═══ MATERIAL SUPPLIED

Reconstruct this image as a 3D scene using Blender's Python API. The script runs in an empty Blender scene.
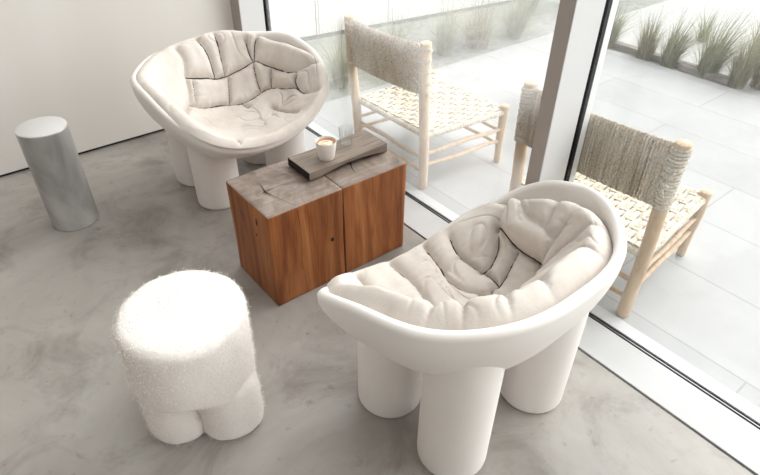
import bpy, bmesh, math, random
import numpy as np
from mathutils import Vector, Matrix, noise
random.seed(7); np.random.seed(7)
PI = math.pi
COL = bpy.context.scene.collection

# ------------------------------------------------------------------ helpers
def link(name, me, mats=None, parent=None, smooth=True):
    o = bpy.data.objects.new(name, me); COL.objects.link(o)
    if mats is not None:
        for m in (mats if isinstance(mats, (list, tuple)) else [mats]): me.materials.append(m)
    if smooth:
        me.polygons.foreach_set('use_smooth', [True]*len(me.polygons))
    if parent: o.parent = parent
    return o
def mesh(name, V, F, mats=None, parent=None, smooth=True):
    me = bpy.data.meshes.new(name); me.from_pydata([tuple(map(float, v)) for v in V], [], F); me.update()
    return link(name, me, mats, parent, smooth)
def thing(name, label, cat, loc=(0,0,0), rz=0, group=None):
    o = bpy.data.objects.new(name, None); COL.objects.link(o); o.empty_display_size = .1
    o.location = loc; o.rotation_euler = (0,0,rz); o['label'] = label; o['category'] = cat
    if group: o['group'] = group
    return o
def tag(o, label, cat, group=None, kind=None):
    o['label'] = label; o['category'] = cat
    if group: o['group'] = group
    if kind: o['kind'] = kind
    return o
def struct(o, label=None):
    o['kind'] = 'structure'
    if label: o['label'] = label
    return o
class MB:
    def __init__(s): s.V = []; s.F = []; s.M = []
    def add(s, V, F, m=0):
        n = len(s.V); s.V += [tuple(map(float, v)) for v in V]; s.F += [tuple(i+n for i in f) for f in F]; s.M += [m]*len(F)
    def box(s, lo, hi, m=0):
        x0,y0,z0 = lo; x1,y1,z1 = hi
        s.add([(x0,y0,z0),(x1,y0,z0),(x1,y1,z0),(x0,y1,z0),(x0,y0,z1),(x1,y0,z1),(x1,y1,z1),(x0,y1,z1)],
              [(0,3,2,1),(4,5,6,7),(0,1,5,4),(1,2,6,5),(2,3,7,6),(3,0,4,7)], m)
    def tube(s, pts, rad, n=10, cap=True, closed=False, m=0):
        pts = [Vector(p) for p in pts]; k = len(pts)
        if not hasattr(rad, '__len__'): rad = [rad]*k
        t0 = (pts[1]-pts[0]).normalized()
        ref = Vector((0,0,1)) if abs(t0.z) < .9 else Vector((1,0,0))
        a = t0.cross(ref).normalized(); V = []; F = []
        for i in range(k):
            if closed: t = (pts[(i+1) % k]-pts[i-1]).normalized()
            else: t = (pts[min(i+1,k-1)]-pts[max(i-1,0)]).normalized()
            a = (a - t*a.dot(t)).normalized(); b = t.cross(a)
            for j in range(n):
                w = 2*PI*j/n; V.append(pts[i]+(a*math.cos(w)+b*math.sin(w))*rad[i])
        for i in range(k if closed else k-1):
            for j in range(n):
                p = i*n+j; q = i*n+(j+1) % n; i2 = ((i+1) % k)*n
                F.append((p, q, i2+(j+1) % n, i2+j))
        if cap and not closed:
            F.append(tuple(range(n-1,-1,-1))); F.append(tuple((k-1)*n+j for j in range(n)))
        s.add(V, F, m)
    def lathe(s, prof, n=48, c=(0,0,0), m=0, caps=True):
        V = []; F = []; k = len(prof)
        for r, z in prof:
            for j in range(n):
                w = 2*PI*j/n; V.append((c[0]+r*math.cos(w), c[1]+r*math.sin(w), c[2]+z))
        for i in range(k-1):
            for j in range(n): F.append((i*n+j, i*n+(j+1) % n, (i+1)*n+(j+1) % n, (i+1)*n+j))
        if caps:
            F.append(tuple(range(n-1,-1,-1))); F.append(tuple((k-1)*n+j for j in range(n)))
        s.add(V, F, m)
    def build(s, name, mats=None, parent=None, smooth=True, bevel=0, seg=2, angle=None):
        me = bpy.data.meshes.new(name); me.from_pydata(s.V, [], s.F); me.update()
        if bevel:
            bm = bmesh.new(); bm.from_mesh(me)
            bmesh.ops.bevel(bm, geom=[e for e in bm.edges], offset=bevel, segments=seg, profile=.6, affect='EDGES')
            bm.to_mesh(me); bm.free()
        o = link(name, me, mats, parent, smooth)
        if not bevel and len(set(s.M)) > 1: me.polygons.foreach_set('material_index', s.M)
        if smooth: me.set_sharp_from_angle(angle=math.radians(angle or 40))
        return o
def dup(root, loc, rz):
    r = root.copy(); COL.objects.link(r); r.location = loc; r.rotation_euler = (0,0,rz)
    for ch in list(root.children):
        c = ch.copy(); COL.objects.link(c); c.parent = r
        for g in ch.children:
            d = g.copy(); COL.objects.link(d); d.parent = c
    return r

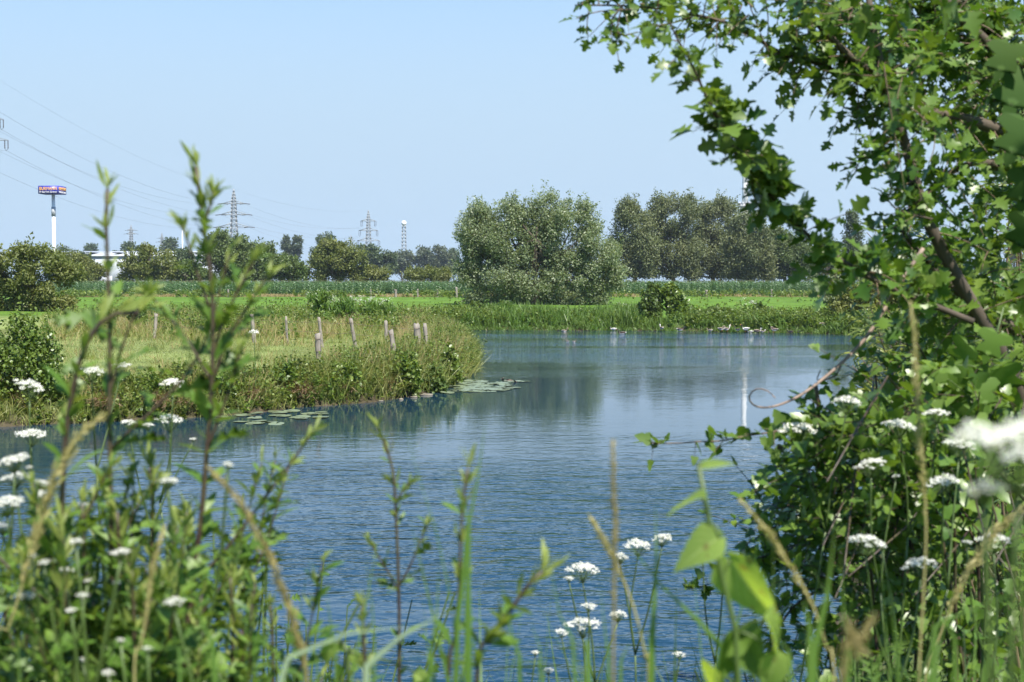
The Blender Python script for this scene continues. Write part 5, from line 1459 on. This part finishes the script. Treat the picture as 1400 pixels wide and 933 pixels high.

══════

▸ **TASK TO COMPLETE**:
Except for the pictures, reproduce every line exactly.

▸ **WRITTEN RESPONSE**:
Reconstruct this image as a 3D scene using Blender's Python API. The script runs in an empty Blender scene.
import bpy, bmesh, math, random
import numpy as np
from mathutils import Vector, Matrix, noise
random.seed(7); np.random.seed(7)
PI = math.pi
COL = bpy.context.scene.collection

# ------------------------------------------------------------------ helpers
def link(name, me, mats=None, parent=None, smooth=True):
    o = bpy.data.objects.new(name, me); COL.objects.link(o)
    if mats is not None:
        for m in (mats if isinstance(mats, (list, tuple)) else [mats]): me.materials.append(m)
    if smooth:
        me.polygons.foreach_set('use_smooth', [True]*len(me.polygons))
    if parent: o.parent = parent
    return o
def mesh(name, V, F, mats=None, parent=None, smooth=True):
    me = bpy.data.meshes.new(name); me.from_pydata([tuple(map(float, v)) for v in V], [], F); me.update()
    return link(name, me, mats, parent, smooth)
def thing(name, label, cat, loc=(0,0,0), rz=0, group=None):
    o = bpy.data.objects.new(name, None); COL.objects.link(o); o.empty_display_size = .1
    o.location = loc; o.rotation_euler = (0,0,rz); o['label'] = label; o['category'] = cat
    if group: o['group'] = group
    return o
def tag(o, label, cat, group=None, kind=None):
    o['label'] = label; o['category'] = cat
    if group: o['group'] = group
    if kind: o['kind'] = kind
    return o
def struct(o, label=None):
    o['kind'] = 'structure'
    if label: o['label'] = label
    return o
class MB:
    def __init__(s): s.V = []; s.F = []; s.M = []
    def add(s, V, F, m=0):
        n = len(s.V); s.V += [tuple(map(float, v)) for v in V]; s.F += [tuple(i+n for i in f) for f in F]; s.M += [m]*len(F)
    def box(s, lo, hi, m=0):
        x0,y0,z0 = lo; x1,y1,z1 = hi
        s.add([(x0,y0,z0),(x1,y0,z0),(x1,y1,z0),(x0,y1,z0),(x0,y0,z1),(x1,y0,z1),(x1,y1,z1),(x0,y1,z1)],
              [(0,3,2,1),(4,5,6,7),(0,1,5,4),(1,2,6,5),(2,3,7,6),(3,0,4,7)], m)
    def tube(s, pts, rad, n=10, cap=True, closed=False, m=0):
        pts = [Vector(p) for p in pts]; k = len(pts)
        if not hasattr(rad, '__len__'): rad = [rad]*k
        t0 = (pts[1]-pts[0]).normalized()
        ref = Vector((0,0,1)) if abs(t0.z) < .9 else Vector((1,0,0))
        a = t0.cross(ref).normalized(); V = []; F = []
        for i in range(k):
            if closed: t = (pts[(i+1) % k]-pts[i-1]).normalized()
            else: t = (pts[min(i+1,k-1)]-pts[max(i-1,0)]).normalized()
            a = (a - t*a.dot(t)).normalized(); b = t.cross(a)
            for j in range(n):
                w = 2*PI*j/n; V.append(pts[i]+(a*math.cos(w)+b*math.sin(w))*rad[i])
        for i in range(k if closed else k-1):
            for j in range(n):
                p = i*n+j; q = i*n+(j+1) % n; i2 = ((i+1) % k)*n
                F.append((p, q, i2+(j+1) % n, i2+j))
        if cap and not closed:
            F.append(tuple(range(n-1,-1,-1))); F.append(tuple((k-1)*n+j for j in range(n)))
        s.add(V, F, m)
    def lathe(s, prof, n=48, c=(0,0,0), m=0, caps=True):
        V = []; F = []; k = len(prof)
        for r, z in prof:
            for j in range(n):
                w = 2*PI*j/n; V.append((c[0]+r*math.cos(w), c[1]+r*math.sin(w), c[2]+z))
        for i in range(k-1):
            for j in range(n): F.append((i*n+j, i*n+(j+1) % n, (i+1)*n+(j+1) % n, (i+1)*n+j))
        if caps:
            F.append(tuple(range(n-1,-1,-1))); F.append(tuple((k-1)*n+j for j in range(n)))
        s.add(V, F, m)
    def build(s, name, mats=None, parent=None, smooth=True, bevel=0, seg=2, angle=None):
        me = bpy.data.meshes.new(name); me.from_pydata(s.V, [], s.F); me.update()
        if bevel:
            bm = bmesh.new(); bm.from_mesh(me)
            bmesh.ops.bevel(bm, geom=[e for e in bm.edges], offset=bevel, segments=seg, profile=.6, affect='EDGES')
            bm.to_mesh(me); bm.free()
        o = link(name, me, mats, parent, smooth)
        if not bevel and len(set(s.M)) > 1: me.polygons.foreach_set('material_index', s.M)
        if smooth: me.set_sharp_from_angle(angle=math.radians(angle or 40))
        return o
def dup(root, loc, rz):
    r = root.copy(); COL.objects.link(r); r.location = loc; r.rotation_euler = (0,0,rz)
    for ch in list(root.children):
        c = ch.copy(); COL.objects.link(c); c.parent = r
        for g in ch.children:
            d = g.copy(); COL.objects.link(d); d.parent = c
    return r

The Blender Python script for this scene continues. Write part 5, from line 1459 on. This part finishes the script. Treat the picture as 1400 pixels wide and 933 pixels high.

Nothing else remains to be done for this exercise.